Bien qu’il s’agisse d’une histoire douloureuse, elle nous a laissé une somme de documents et d’images sans précédent. Au début du XXe siècle, rares étaient les personnes ayant les moyens de faire réaliser des portraits photographiques. Cependant, comme les autorités canadiennes exigeaient ces portraits des migrants chinois et les conservaient, nous disposons à présent d’une considérable collection comprenant des dizaines de milliers de portraits de personnes qui n’auraient peut-être sans cela jamais été photographiées. La grande majorité de ces certificats ont été délivrés à des hommes. Seules quelques centaines correspondent à des femmes et à des enfants. Cette disparité nous permet de constater les effets de la Loi de l’immigration chinoise qui séparait les familles et contraignait la plupart des migrants chinois à vivre seuls sans leurs proches.

Chaque certificat raconte l’histoire d’une vie. Prenons par exemple le certificat numéro 23152, au nom de Wong Yew. Ici, en 1913, il a 27 ans. Il vit à Guelph depuis trois ans, mais a déjà passé deux ans au Canada avant d’arriver à Guelph. Il est blanchisseur. Il a une petite cicatrice au centre du front, un grain de beauté au bas de l’oreille droite et un petit grain de beauté au coin de la bouche. Il a un ami qui peut attester de son identité, qui se nomme Sam Yick et vit à Vancouver. Sur ce portrait, Wong Yew porte un col blanc impeccable et regarde directement l’objectif avec une expression de dignité sereine.
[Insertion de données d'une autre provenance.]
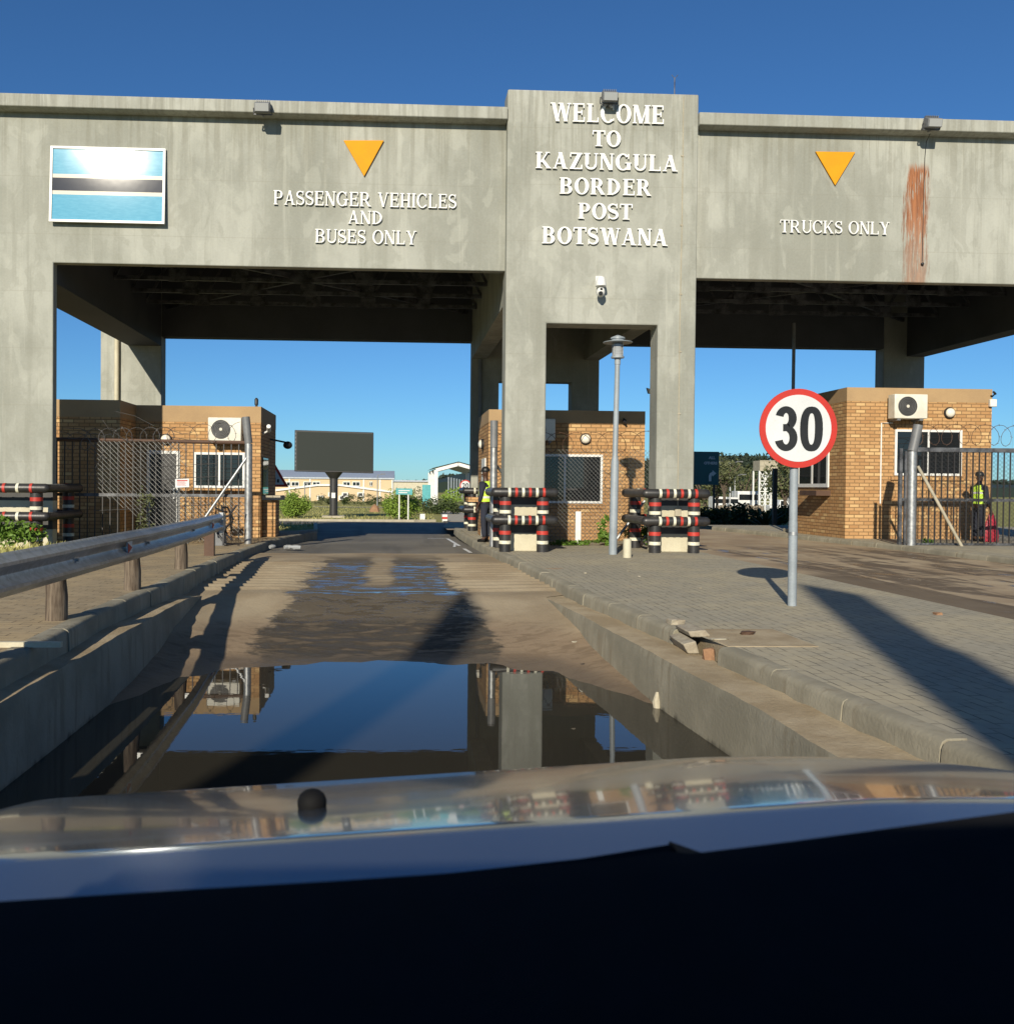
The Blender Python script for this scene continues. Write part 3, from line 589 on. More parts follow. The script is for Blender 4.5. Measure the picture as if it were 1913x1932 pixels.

Il ne s’agit que d’une vie parmi les milliers d’autres qui ont été surveillées, saisies et documentées par le système des certificats C.I. 9. J’espère qu’en examinant plus attentivement ces documents, nous pourrons prendre conscience des histoires de toutes ces vies et creuser pour découvrir les histoires qui nous sont ainsi racontées.